*Work instructions*
Each line containing the word "dark" must be reported.

*Information shown*

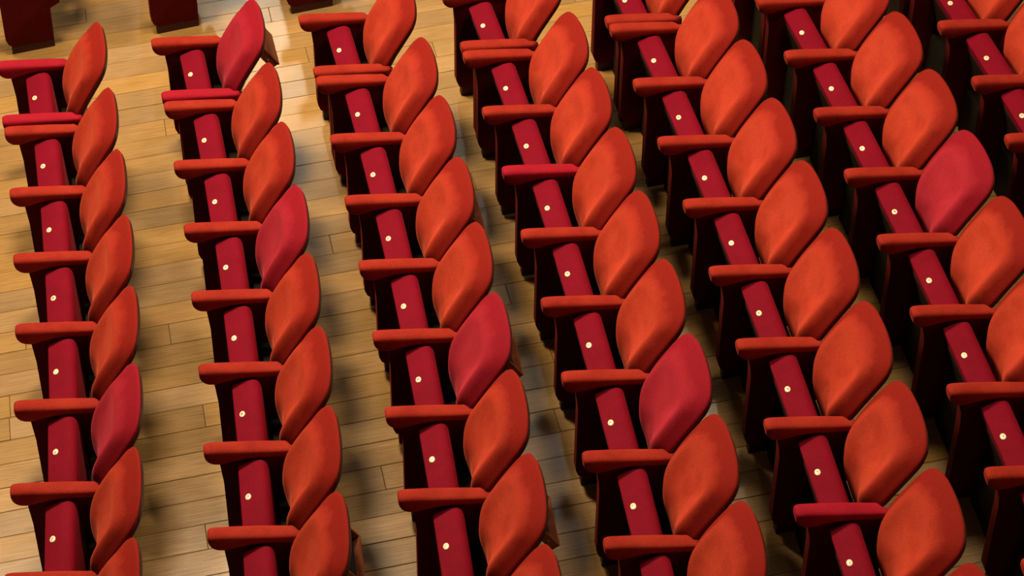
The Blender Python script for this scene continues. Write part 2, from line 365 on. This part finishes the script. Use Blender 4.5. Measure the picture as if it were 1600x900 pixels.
# ------------------------------------------------------------------ the seats
SEATS = {(0,-1): (-2.746, 10.181, 0.2492), (0,0): (-2.584, 9.549, 0.2334), (0,1): (-2.453, 9.001, 0.2197), (0,2): (-2.333, 8.455, 0.2061), (0,3): (-2.224, 7.909, 0.1924), (0,4): (-2.129, 7.359, 0.1787), (0,5): (-2.045, 6.807, 0.165), (0,6): (-1.971, 6.26, 0.1513), (1,-1): (-1.877, 10.357, 0.249), (1,0): (-1.72, 9.733, 0.2335), (1,1): (-1.596, 9.193, 0.2201), (1,2): (-1.474, 8.655, 0.2067), (1,3): (-1.369, 8.116, 0.1934), (1,4): (-1.268, 7.58, 0.18), (1,5): (-1.18, 7.039, 0.1666), (1,6): (-1.099, 6.503, 0.1532), (2,-1): (-1.038, 10.544, 0.2487), (2,0): (-0.886, 9.923, 0.2336), (2,1): (-0.764, 9.381, 0.2205), (2,2): (-0.648, 8.845, 0.2073), (2,3): (-0.539, 8.316, 0.1942), (2,4): (-0.437, 7.784, 0.1811), (2,5): (-0.346, 7.247, 0.168), (2,6): (-0.258, 6.708, 0.1549), (2,7): (-0.182, 6.168, 0.1418), (3,-1): (-0.214, 10.74, 0.2487), (3,0): (-0.068, 10.12, 0.2338), (3,1): (0.055, 9.587, 0.221), (3,2): (0.173, 9.053, 0.2081), (3,3): (0.279, 8.525, 0.1953), (3,4): (0.384, 7.993, 0.1824), (3,5): (0.483, 7.457, 0.1696), (3,6): (0.577, 6.922, 0.1567), (3,7): (0.664, 6.391, 0.1439), (4,-1): (0.612, 10.947, 0.2483), (4,0): (0.764, 10.336, 0.2337), (4,1): (0.885, 9.799, 0.2212), (4,2): (1.002, 9.263, 0.2086), (4,3): (1.114, 8.727, 0.196), (4,4): (1.22, 8.19, 0.1834), (4,5): (1.32, 7.65, 0.1708), (4,6): (1.416, 7.105, 0.1582), (4,7): (1.509, 6.557, 0.1456), (4,8): (1.593, 6.011, 0.133), (5,-1): (1.468, 11.177, 0.2482), (5,0): (1.613, 10.558, 0.2339), (5,1): (1.733, 10.015, 0.2215), (5,2): (1.849, 9.472, 0.2092), (5,3): (1.962, 8.936, 0.1968), (5,4): (2.073, 8.395, 0.1845), (5,5): (2.174, 7.849, 0.1721), (5,6): (2.278, 7.301, 0.1598), (5,7): (2.374, 6.756, 0.1474), (6,-1): (2.317, 11.448, 0.2488), (6,0): (2.483, 10.801, 0.2348), (6,1): (2.613, 10.251, 0.2226), (6,2): (2.728, 9.713, 0.2105), (6,3): (2.828, 9.188, 0.1984)}
CRIM_BACK = {(0, 4), (1, -1), (1, 2), (2, 4), (3, 5), (5, 3)}
CRIM_ARM = {(0, -1), (3, 2), (4, 7)}
CRIM_NEAR = {(0, -1), (1, -1)}
POCKET = {(1, -1): 'lid', (1, 6): 'open', (2, 2): 'open', (2, 4): 'open', (2, 6): 'open'}
def part(name, key, parent, y=0.0, label=None, x=0.0, z=0.0):
    o = bpy.data.objects.new(name, ME[key] if key in ME else PM[key]); COL.objects.link(o); o.parent = parent; o.location = (x, y, z)
    if label: o['label'] = label
    return o
HW = 0.275
def seat(i, j, x, y, ph, label, group):
    t = bpy.data.objects.new('theatre_seat', None); COL.objects.link(t); t.empty_display_size = .1
    t.location = (x, y, floor_z(x, y)); t.rotation_euler = (0, 0, ph)
    t['label'] = label; t['category'] = 'theatre seat'; t['group'] = group
    cb = (i, j) in CRIM_BACK
    b = part('backrest', 'backrest_crimson' if cb else 'backrest', t, label='crimson backrest' if cb else None)
    part('back_shell', 'back_shell', b)
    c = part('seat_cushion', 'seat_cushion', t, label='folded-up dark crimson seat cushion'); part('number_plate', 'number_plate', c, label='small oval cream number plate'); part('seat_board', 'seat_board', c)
    ends = [(HW, (i, j) in CRIM_ARM)]
    if j == last.get(i): ends.append((-HW, False))
    if j == -1: ends.append((-HW+.014, (i, j) in CRIM_NEAR))
    for yy, cr in ends:
        part('armrest', 'armrest_crimson' if cr else 'armrest', t, yy, label='crimson armrest' if cr else None)
        s = part('side_panel', 'side_panel', t, yy); part('plinth', 'plinth', s)
    part('under_panel', 'under_panel', t); part('hinge_beam', 'hinge_beam', t)
    k = POCKET.get((i, j))
    if k:
        q = bpy.data.objects.new('back_tray', None); COL.objects.link(q); q.parent = t
        q.empty_display_size = .05; q['label'] = 'red-brown wooden tray on the back'
        for n_ in ('tray_lip', 'tray_rail', 'tray_floor'): part(n_, n_, q)
        part('tray_side', 'tray_side', q, .144); part('tray_side', 'tray_side', q, -.144)
        if k == 'lid': part('tray_lid', 'tray_lid', q)
        sc = part('screw', 'screw', q, -.151, x=.432, z=.806); sc.rotation_euler = (math.pi/2, 0, 0)
    return t
ROWN = ['leftmost row', 'second row from the left', 'third row from the left', 'fourth row from the left', 'fifth row from the left', 'sixth row from the left', 'rightmost row']
ORD = ['first', 'second', 'third', 'fourth', 'fifth', 'sixth', 'seventh', 'eighth', 'ninth', 'tenth', 'eleventh']
first = {}; last = {}
for (i, j) in SEATS: first[i] = min(first.get(i, 99), j); last[i] = max(last.get(i, -9), j)
SPECIAL = {
 (0, 4): 'theatre seat with the only crimson backrest in the leftmost row',
 (1, -1): 'topmost seat of the second row from the left, crimson backrest, lidded wooden tray behind',
 (1, 2): 'crimson-backed theatre seat between scarlet ones, middle of the second row from the left',
 (2, 4): 'theatre seat with the only crimson backrest in the third row from the left',
 (3, 5): 'theatre seat with the only crimson backrest in the fourth row from the left',
 (5, 3): 'theatre seat with the only crimson backrest in the sixth row from the left',
 (0, -1): 'scarlet-backed seat between two crimson armrests, topmost of the leftmost row',
 (3, 2): 'scarlet-backed seat with a crimson armrest in the fourth row from the left',
 (4, 7): 'scarlet-backed seat with a crimson armrest low in the fifth row from the left',
 (5, -1): 'seat cut by the top edge, only its base showing, sixth row from the left',
 (6, -1): 'seat cut by the top edge, only its base showing, rightmost row',
 (5, 7): 'seat at the bottom right corner showing little more than its scarlet armrest',
 (1, 6): 'scarlet-backed seat with an open wooden tray behind, lowest in the second row from the left',
}
for (i, j), (x, y, ph) in SEATS.items():
    lab = SPECIAL.get((i, j)) or 'scarlet-backed theatre seat, %s from the top in the %s' % (ORD[j-(0 if i in (5, 6) else first[i])], ROWN[i])
    seat(i, j, x, y, ph, lab, 'numbered folding seats in the ' + ROWN[i])
# the end seats of the next block, across the aisle at the top left
for i, (x, y, ph) in enumerate([(-3.239, 11.876, 0.2942), (-2.336, 12.046, 0.2918), (-1.488, 12.216, 0.2898)]):
    t = seat(i+20, 0, x, y, ph, ('end seat across the aisle, dark side panel showing, ' + ('top left corner', 'above the second row', 'above the third row')[i]), 'end seats of the block beyond the aisle')
    part('armrest', 'armrest', t, -HW); s = part('side_panel', 'side_panel', t, -HW); part('plinth', 'plinth', s)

*Correct response*
    c = part('seat_cushion', 'seat_cushion', t, label='folded-up dark crimson seat cushion'); part('number_plate', 'number_plate', c, label='small oval cream number plate'); part('seat_board', 'seat_board', c)
    t = seat(i+20, 0, x, y, ph, ('end seat across the aisle, dark side panel showing, ' + ('top left corner', 'above the second row', 'above the third row')[i]), 'end seats of the block beyond the aisle')